— Prompt —
Scan the material and copy every line in which "scene" appears.

— Data shown —
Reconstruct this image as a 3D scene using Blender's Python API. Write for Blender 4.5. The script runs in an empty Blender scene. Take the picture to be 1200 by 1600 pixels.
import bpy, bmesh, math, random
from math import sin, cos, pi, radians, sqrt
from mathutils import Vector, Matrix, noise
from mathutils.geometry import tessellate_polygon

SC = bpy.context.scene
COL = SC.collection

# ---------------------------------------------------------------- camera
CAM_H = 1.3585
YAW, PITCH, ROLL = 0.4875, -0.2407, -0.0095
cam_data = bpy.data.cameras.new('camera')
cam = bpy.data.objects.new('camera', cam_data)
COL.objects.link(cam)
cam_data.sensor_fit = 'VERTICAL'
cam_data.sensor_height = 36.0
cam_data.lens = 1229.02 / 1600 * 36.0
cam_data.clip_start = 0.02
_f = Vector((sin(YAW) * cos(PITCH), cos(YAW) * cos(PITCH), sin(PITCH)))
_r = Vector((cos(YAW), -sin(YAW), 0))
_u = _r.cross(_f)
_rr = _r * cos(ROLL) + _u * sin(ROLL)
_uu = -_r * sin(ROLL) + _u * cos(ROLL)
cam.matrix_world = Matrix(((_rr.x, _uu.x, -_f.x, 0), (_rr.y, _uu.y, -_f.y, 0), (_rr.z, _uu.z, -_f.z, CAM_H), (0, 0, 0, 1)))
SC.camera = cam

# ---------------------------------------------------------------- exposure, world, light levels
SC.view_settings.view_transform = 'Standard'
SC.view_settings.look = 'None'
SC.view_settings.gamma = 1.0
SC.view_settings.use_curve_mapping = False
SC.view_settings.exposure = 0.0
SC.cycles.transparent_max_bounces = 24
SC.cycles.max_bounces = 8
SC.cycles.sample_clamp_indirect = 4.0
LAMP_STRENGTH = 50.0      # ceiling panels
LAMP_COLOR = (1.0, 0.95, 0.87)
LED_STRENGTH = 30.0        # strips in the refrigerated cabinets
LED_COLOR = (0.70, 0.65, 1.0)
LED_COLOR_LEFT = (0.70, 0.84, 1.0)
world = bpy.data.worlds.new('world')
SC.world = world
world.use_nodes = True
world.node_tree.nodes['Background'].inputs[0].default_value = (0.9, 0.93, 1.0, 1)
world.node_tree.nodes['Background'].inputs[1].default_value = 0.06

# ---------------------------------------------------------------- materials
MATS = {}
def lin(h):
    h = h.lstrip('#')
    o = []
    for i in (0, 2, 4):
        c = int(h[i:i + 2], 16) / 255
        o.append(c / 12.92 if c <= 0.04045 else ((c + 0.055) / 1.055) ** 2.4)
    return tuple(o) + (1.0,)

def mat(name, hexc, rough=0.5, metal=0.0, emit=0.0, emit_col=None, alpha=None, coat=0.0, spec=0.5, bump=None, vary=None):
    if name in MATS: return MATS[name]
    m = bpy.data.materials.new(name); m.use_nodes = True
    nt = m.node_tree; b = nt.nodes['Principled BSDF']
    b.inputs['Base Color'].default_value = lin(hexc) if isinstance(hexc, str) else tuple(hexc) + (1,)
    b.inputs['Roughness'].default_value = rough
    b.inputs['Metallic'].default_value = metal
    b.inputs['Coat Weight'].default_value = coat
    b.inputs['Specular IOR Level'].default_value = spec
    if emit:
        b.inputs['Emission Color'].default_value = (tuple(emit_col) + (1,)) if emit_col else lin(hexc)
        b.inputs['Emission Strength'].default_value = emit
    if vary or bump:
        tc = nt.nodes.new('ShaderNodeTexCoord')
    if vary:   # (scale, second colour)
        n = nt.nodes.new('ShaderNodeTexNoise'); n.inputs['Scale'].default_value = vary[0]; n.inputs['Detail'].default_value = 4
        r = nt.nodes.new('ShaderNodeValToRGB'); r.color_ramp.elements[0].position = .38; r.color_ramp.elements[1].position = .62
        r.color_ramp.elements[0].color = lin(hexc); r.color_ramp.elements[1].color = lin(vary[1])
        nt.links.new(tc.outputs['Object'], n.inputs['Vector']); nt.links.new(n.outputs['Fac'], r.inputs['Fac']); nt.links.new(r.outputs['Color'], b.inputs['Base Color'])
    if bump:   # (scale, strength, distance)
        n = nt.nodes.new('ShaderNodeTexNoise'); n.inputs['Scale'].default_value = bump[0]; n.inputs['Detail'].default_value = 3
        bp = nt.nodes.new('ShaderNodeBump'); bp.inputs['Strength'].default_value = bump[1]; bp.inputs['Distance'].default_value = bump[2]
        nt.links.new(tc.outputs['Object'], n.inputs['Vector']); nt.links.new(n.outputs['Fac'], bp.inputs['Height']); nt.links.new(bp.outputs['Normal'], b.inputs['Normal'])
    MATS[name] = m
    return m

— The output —
Reconstruct this image as a 3D scene using Blender's Python API. Write for Blender 4.5. The script runs in an empty Blender scene. Take the picture to be 1200 by 1600 pixels.
SC = bpy.context.scene